Lifelode

Cover by Stephan Martiniere, originally for Brandon Sanderson's Elantris.

Lifelode was published by NESFA Press in 2009, and was published as an ebook in 2020. It was my eighth published novel.  It won the Mythopoeic Award for “fantasy in the spirit of the Inklings” in 2010, and was shortlisted for the Tiptree Award for genre work that does interesting things with gender.

Lifelode is a domestic fantasy, set in a very strange world. I wanted to write something that was small-focused fantasy, that had families and women’s lives as central, in a high-magic world. It turned out to be really hard to do — who knew? Lifelode was definitely the most difficult book I have ever written.

Tansy Rayner Roberts had a very perceptive review of it that I’m going to quote instead of trying to describe it myself:

At its heart, Lifelode is the story of a comfortable manor house family. The four adults of the household are happily polygamous, each fulfilling their ‘lifelode’ or life’s purpose: Ferrand is the lord of the manor, his sweetmate Taveth runs the household, his wife Chayra makes ceramics, and Taveth’s husband Ranal works the farm. Their children are a joyful bunch, running around in the sunshine days of the harvest and wondering what their own lifelodes will be.

Their lives changed with the arrival of two visitors to Applekirk: Jankin the scholar and Hanethe, Ferrand’s great grandmother and the former lord of the manor, who has been living for many generations in the East, a place where the gods walk and yeya (magic) is so powerful that those who wield it are not quite human.

While Jankin’s casual flirtations stirs the women of the household, creating disharmony in the family, it is Hanethe’s return that causes the greater disruption. She is fleeing a goddess whom she wronged, who may well bring her vengeance down upon the family who harbours her. Slowly, step by step, the comfortable life of Applekirk is to be unravelled and nothing will ever be the same again…

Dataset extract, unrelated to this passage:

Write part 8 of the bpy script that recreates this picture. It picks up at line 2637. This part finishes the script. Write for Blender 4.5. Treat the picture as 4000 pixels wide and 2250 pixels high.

This is an intense read – I recommend having at least a good hour or two to devote to it in the first instance, to get the hang of how the book works. Trying to pick it up and put it down again in my usual habits worked against me, and it wasn’t until I was able to sit for longer periods and immerse myself that it really began to unfold.

Lifelode is deceptive – it seems to be a gentle family drama, reminiscent of Galsworthy or Austen, with a rigorous fantasy background dripfed to the reader through their daily lives. Walton’s actual influences are detailed at the end, in a mini-interview in the form of a “frequently asked questions” list that is definitely worth a read – though I didn’t feel that many of those explanations were necessary. The way the world works, and the differences between the part of the world we see and those we only hear about were perfectly clear in the narrative, if revealed only a small piece at a time.

I wrote Lifelode over about a million years, in various stages. I rewrote it entirely part way through when I finally figured out the mode properly. I started it on 12th March 2003 and finished it on November 4th 2005. In between I stopped and wrote several other starts, all of Farthing and half of Ha’Penny. And despite my subjective perception that it took forever to write and way longer than anything else ever, I have records and it took me 42 writing days, spread out over those two and a half years.

Strange Horizons review.

Nancy Jane Moore on Book View Cafe.

Romantic Times.

Goodreads.

Really excellent discussion of how time works and why that’s interesting at Library Hungry

There’s a FAQ in the book.

It was translated into French by Florence Dolisi and published in 2019 with the title Pierre-de-vie.